E quindi ricordo mia madre, che visse la sua infanzia nei rifugi mentre cadevano le bombe su Napoli; mio padre che, ancora adolescente, partì con la valigia di cartone per andare a fare l’operaio in un’acciaieria della periferia di Parigi. Come vissero la loro infanzia e la loro adolescenza è un segreto che si sono portati nella tomba, ma se loro hanno vissuto sofferenza e privazioni, hanno anche fatto di tutto per spianarmi la strada e se oggi mi curo i denti, indosso maglie di lana pregiata, vado al cinema e al teatro, ho girato il mondo e, a mia volta, ho figlie a cui tento di dare il meglio della vita spianando per loro un’autostrada, lo devo a chi c’era prima.

In un intervento in rete, la scrittrice Giovanna Mulas citava una frase di suo padre che diceva più o meno così: “Non dimenticare mai da dove vieni, non chi sei, ma da dove vieni”. E noi, quasi tutti, veniamo da gente come Giovanni Rabito, che ha conosciuto la fame e la disperazione e che, con ingrato lavoro e monumentale forza di volontà, ha fatto studiare i figli e ha trasformato il mondo (e l’Italia), e l’insegnamento dei nostri nonni e dei nostri genitori è il seme della stessa cultura che oggi calpestiamo senza avvedercene.

Ma veniamo all’incipit di questa riflessione: le idee possono averle tutti, titolati o meno; questo è il sunto dell’eredità che ci hanno lasciato: possiamo studiare e possiamo curare il corpo e la salute, abbiamo tutti accesso all’educazione e alla sanità perché sono pubbliche e non sono riservate a pochi fortunati. Se oggi abbiamo sogni nel cassetto che possiamo coltivare e realizzare, la dobbiamo a gente che non aveva tempo per pensare ai sogni nel cassetto. Questo è il cambiamento epocale che abbiamo vissuto negli ultimi cento, e poco più, anni, ed è, semplicemente, titanico.

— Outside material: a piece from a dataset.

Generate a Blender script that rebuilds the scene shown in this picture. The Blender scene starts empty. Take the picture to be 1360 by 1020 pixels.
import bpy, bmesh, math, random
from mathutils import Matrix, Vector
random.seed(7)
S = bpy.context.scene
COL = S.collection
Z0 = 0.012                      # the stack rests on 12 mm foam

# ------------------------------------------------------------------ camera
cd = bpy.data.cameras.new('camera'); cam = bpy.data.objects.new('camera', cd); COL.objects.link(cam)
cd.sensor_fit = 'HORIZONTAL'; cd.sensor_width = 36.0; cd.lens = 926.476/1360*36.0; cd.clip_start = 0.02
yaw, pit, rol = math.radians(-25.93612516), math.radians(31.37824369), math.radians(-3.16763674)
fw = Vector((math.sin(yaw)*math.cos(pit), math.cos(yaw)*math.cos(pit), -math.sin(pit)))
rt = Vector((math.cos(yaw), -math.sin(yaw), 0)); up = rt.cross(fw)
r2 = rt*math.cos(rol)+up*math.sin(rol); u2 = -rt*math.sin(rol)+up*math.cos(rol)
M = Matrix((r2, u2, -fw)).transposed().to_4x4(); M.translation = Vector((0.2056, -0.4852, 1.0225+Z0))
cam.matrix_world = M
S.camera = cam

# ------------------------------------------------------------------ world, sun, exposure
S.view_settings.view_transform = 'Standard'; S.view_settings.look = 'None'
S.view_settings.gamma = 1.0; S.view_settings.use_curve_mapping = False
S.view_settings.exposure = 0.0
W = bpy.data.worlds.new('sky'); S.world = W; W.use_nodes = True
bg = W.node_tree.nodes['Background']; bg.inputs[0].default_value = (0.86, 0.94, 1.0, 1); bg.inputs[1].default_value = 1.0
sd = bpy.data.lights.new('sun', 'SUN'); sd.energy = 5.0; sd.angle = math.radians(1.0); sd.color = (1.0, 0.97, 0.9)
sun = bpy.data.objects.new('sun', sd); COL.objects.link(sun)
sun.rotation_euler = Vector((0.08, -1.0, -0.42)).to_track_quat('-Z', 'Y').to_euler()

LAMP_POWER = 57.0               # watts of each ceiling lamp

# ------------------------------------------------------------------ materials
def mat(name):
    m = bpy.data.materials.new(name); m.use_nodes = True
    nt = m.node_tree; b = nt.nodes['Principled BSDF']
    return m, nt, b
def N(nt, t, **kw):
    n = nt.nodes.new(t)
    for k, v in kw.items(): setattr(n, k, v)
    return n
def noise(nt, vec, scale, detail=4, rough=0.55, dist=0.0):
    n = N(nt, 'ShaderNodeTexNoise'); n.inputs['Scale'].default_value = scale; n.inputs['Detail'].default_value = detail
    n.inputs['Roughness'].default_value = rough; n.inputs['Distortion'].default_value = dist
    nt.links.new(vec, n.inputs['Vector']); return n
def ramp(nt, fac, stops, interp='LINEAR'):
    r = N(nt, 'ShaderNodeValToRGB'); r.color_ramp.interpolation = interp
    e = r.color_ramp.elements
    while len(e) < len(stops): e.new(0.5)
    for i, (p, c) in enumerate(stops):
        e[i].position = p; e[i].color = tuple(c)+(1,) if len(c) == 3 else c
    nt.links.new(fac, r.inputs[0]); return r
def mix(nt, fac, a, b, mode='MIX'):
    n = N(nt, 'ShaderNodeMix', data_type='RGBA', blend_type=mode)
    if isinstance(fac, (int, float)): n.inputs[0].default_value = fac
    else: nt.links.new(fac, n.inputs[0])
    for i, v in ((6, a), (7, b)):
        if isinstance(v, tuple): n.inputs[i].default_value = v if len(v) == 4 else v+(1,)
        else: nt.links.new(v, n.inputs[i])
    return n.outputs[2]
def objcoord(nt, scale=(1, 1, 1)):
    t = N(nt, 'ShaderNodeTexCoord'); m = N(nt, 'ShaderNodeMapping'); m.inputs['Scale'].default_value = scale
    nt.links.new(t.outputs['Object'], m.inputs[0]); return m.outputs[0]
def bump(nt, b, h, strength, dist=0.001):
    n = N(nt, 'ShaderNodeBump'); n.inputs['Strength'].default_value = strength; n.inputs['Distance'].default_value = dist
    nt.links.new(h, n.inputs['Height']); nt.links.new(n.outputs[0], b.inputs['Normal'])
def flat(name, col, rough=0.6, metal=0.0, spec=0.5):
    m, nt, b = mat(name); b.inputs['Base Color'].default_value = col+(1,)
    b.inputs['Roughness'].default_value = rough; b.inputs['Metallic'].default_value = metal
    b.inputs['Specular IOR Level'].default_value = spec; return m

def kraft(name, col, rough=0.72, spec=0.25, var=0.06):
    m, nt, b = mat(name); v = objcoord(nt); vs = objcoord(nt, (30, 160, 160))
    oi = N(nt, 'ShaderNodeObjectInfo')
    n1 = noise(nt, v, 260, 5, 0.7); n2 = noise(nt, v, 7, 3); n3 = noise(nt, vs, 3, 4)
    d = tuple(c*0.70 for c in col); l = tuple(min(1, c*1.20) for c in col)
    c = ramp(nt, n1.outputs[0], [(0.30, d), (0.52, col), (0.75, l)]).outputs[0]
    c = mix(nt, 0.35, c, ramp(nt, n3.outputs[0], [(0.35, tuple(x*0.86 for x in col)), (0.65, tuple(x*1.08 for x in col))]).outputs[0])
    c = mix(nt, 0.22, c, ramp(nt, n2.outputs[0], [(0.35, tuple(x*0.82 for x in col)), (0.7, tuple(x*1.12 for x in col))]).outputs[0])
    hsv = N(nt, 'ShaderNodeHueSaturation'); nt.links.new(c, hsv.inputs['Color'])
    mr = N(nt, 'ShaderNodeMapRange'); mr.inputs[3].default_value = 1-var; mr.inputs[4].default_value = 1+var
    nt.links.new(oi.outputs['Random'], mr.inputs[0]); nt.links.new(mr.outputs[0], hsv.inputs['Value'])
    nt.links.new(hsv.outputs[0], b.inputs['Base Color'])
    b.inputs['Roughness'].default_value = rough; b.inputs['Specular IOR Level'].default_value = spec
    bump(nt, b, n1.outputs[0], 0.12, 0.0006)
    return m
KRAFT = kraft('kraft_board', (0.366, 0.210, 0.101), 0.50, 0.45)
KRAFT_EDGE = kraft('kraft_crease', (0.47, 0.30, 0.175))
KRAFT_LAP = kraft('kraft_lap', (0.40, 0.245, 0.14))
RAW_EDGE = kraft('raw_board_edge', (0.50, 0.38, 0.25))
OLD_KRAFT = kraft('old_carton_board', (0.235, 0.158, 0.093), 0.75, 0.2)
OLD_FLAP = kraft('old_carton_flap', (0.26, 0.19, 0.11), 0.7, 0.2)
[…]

La nostra riconoscenza per chi lo ha realizzato, però, è minima. Lo dimostra il fatto che abbiamo perso la capacità di immedesimarci nella vita di chi si trova nella stessa situazione dei nostri predecessori. È da lì che nasce il razzismo dei giorni d’oggi, per cui, se un nero africano approda sulle nostre coste, invece di pensare a quanto ha penato (o hanno penato i suoi genitori) per fuggire da una situazione disperata, affrontando anni di migrazione, diciamo semplicemente “se ne stessero a casa loro a risolvere i problemi”. E lo diciamo da “titolati” saccenti (mentre magari un “disgraziato” spezza la pagnotta con un altro “disgraziato”).

“Ricorda sempre da dove vieni, non chi sei, ma da dove vieni” (ringrazio Giovanna Mulas per questa citazione).

Ammettiamolo: viviamo in una condizione che dà accesso a maggiori opportunità. E non dimentichiamo che, se queste opportunità prima non c’erano, c’è stato qualcuno che, fedele ai suoi valori, ha costruito la strada che percorriamo. E se i valori non sono stati traditi da chi ha fatto la storia, non devono essere traditi da noi.